Meet Complete

Many of us spend our lives making fun of music. We hate country or deathcore or smooth jazz; we talk shit about Limp Bizkit and Ke$ha and Suicide Silence. But for the most part, we have to admit that these musicians and genres contain a modicum of ability. While people who like the String Cheese Incident may be considered stoned assholes, at least the band knows how to play their instruments. Do you see where I’m going with this? If not, let’s take a trip to Hoogie-Boogie Land.
https://www.youtube.com/watch?v=ukjnrXTTvPY&feature=related

Now I’m not sure how far you got through that song, but did you hear the part that goes “In Hoogie-Boogie Land we have no war, no hate, can you relate?” It’s a high point.

So this is the Ft. Worth band Complete. The quartet achieved minor success when a 1996 VHS tape of this performance landed on the internet. The band plays four songs and does a quick interview where they discuss working on their sound, how they came up with their moniker (which is much, much more complicated than you think) and a heartfelt explanation of why they don’t do covers from a man wearing a Dr. Seuss hat. Here’s another song, “Beautiful Sunrises.”

You into this? Yes you are. It’s sort of like a vinyl copy of Trout Mask Replica soaked in a gallon of Coors Light and played on a record player with a cigarette butt for its needle.

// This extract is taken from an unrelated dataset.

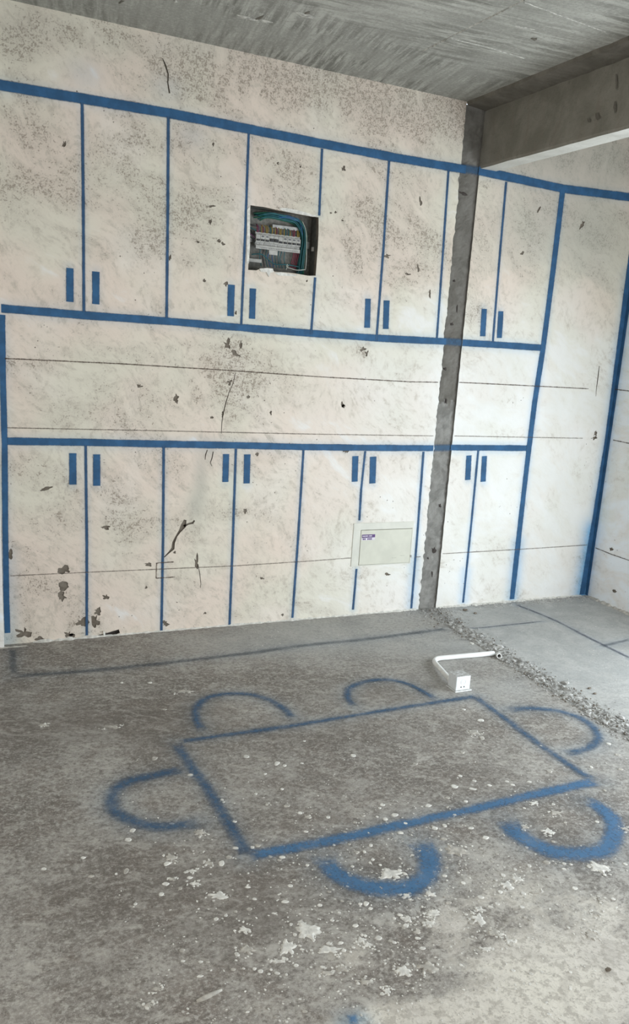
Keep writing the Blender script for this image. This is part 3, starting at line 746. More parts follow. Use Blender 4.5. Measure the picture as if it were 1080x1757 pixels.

Youtube is, of course, filled with garbage. Out of every digital orifice drips the most talentless bullshit you’ve ever heard and seen. But Complete just seems so, well, complete in their total lack of understanding that what they’re producing is, even in the loosest terms, barely music. Even as outsider art, even by the standards that made the Shaggs popular and Wesley Willis a virtuoso, this is real, real hard to get through. But maybe I’m wrong. Tell us who is worse, what music or band you would have a harder time listening to than Ft. Worth’s Complete. Please.